Monday, August 11, 2003

There are a few books I have that I am always re-reading; occasionally picking it up and reading my favorite passages. One friend has remarked on this odd habit, and considers it useless.

Reading something that inspires you is so much more rewarding than reading fresh lines that mean nothing to you.

It is not a coincidence that the books I reread the most are all by mordecai richler. I was exposed to him in Grade 11 with The Apprenticeship of Duddy Kravitz. Being a Montrealer I was immediately hooked on his acidic wit and his uncanny ability to perfectly summarize montreal, or any other subject, in a short paragraph.

Richler left Montreal for London in 1953, and figured he would never return to that drab provincial backwater called Canada. Yet after moving to London, he says he was never able to let go of Canada, and his identity as a Canadian. Despite spending six months a year in London, he continued to write about Canadian issues, weighing in for opinion when it really was needed.

My favorite Richler passage is from Solomon Gursky Was Here, in which he provides a pinpoint description of the Eastern Townships.

Moses immediately struck out for the 91. He drove through New Hampshire and Vermont, to Quebec’s Eastern Townships, crossing the border at Highwater. Wet slippery leaves lay scattered everywhere on the Quebec side, the bare trees already black and brittles. BIENVENUE. Even if the border had been unmarked, Moses would have known that he was back in the townships. Penury advertised. Suddenly the road was rippled and cracked, and he had to swerve to avoid potholes. Rusting pickup trucks, bashed and abandoned, cannibalized years ago, lay in the tall grass and goldenrod, here and there. Sinking barns rotted in the fields. Small mills, which had once manufactured bobbins - employing eight of the locals – chewing their fingers, were shuttered. In lieu of elegant little signs directing you to the ivy covered Inn on Crotched Mountain, or the Horse and Hound, originally built as a farmhouse in 1860, there were roadside CANTINES, with tarpaper roofs, proclaimed by a stake in the ground OPEN/OUVERT, and offering Hygrade hot dogs and limp greasy pommes frites made of frozen potatoes. There were no impeccably appointed watering holes, where the aging bartender, once Clean for Gene, would offer you a copy of Mother Jones with your drink. However, you could pull in at “Mad Dog” Vachon’s and knock back a Molson’s, maybe stumble on a tree-week-old copy of Allo Police. Or the Venus di Milo, where scantily clad pulpy waitresses from Chicoutimi or Sept Iles stripped and then sank to a bare stage to simulate masturbation, protected against splinters by a filthy flannel sheet.
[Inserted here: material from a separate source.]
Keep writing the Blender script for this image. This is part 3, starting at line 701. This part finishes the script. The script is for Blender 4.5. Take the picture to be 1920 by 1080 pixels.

Despite his criticism of Canada, Richler loved it. He admitted late in life that in spite of all his frustration with Canada, he could never completely leave it.

This seems to be the problem with two conservative writers from Canada who have left but cannot stop criticizing it. Mark Steyn and David Frum never waste an opportunity to diss the land they left. They remind me of guys who can’t stop talking about the ex-girlfriend they hate, but they can’t seem to let it go. They both left because there was no audience for their conservative views in Canada, likely due to the fact that no one wants to read a column that tells the reader how poor, unproductive and doomed they are. Steyn has branched out to host his own website of ranting in defense of Bush and his neocon cabal. Frum continues in the same vein, though closer to the witches den than Steyn, as part of the National Review.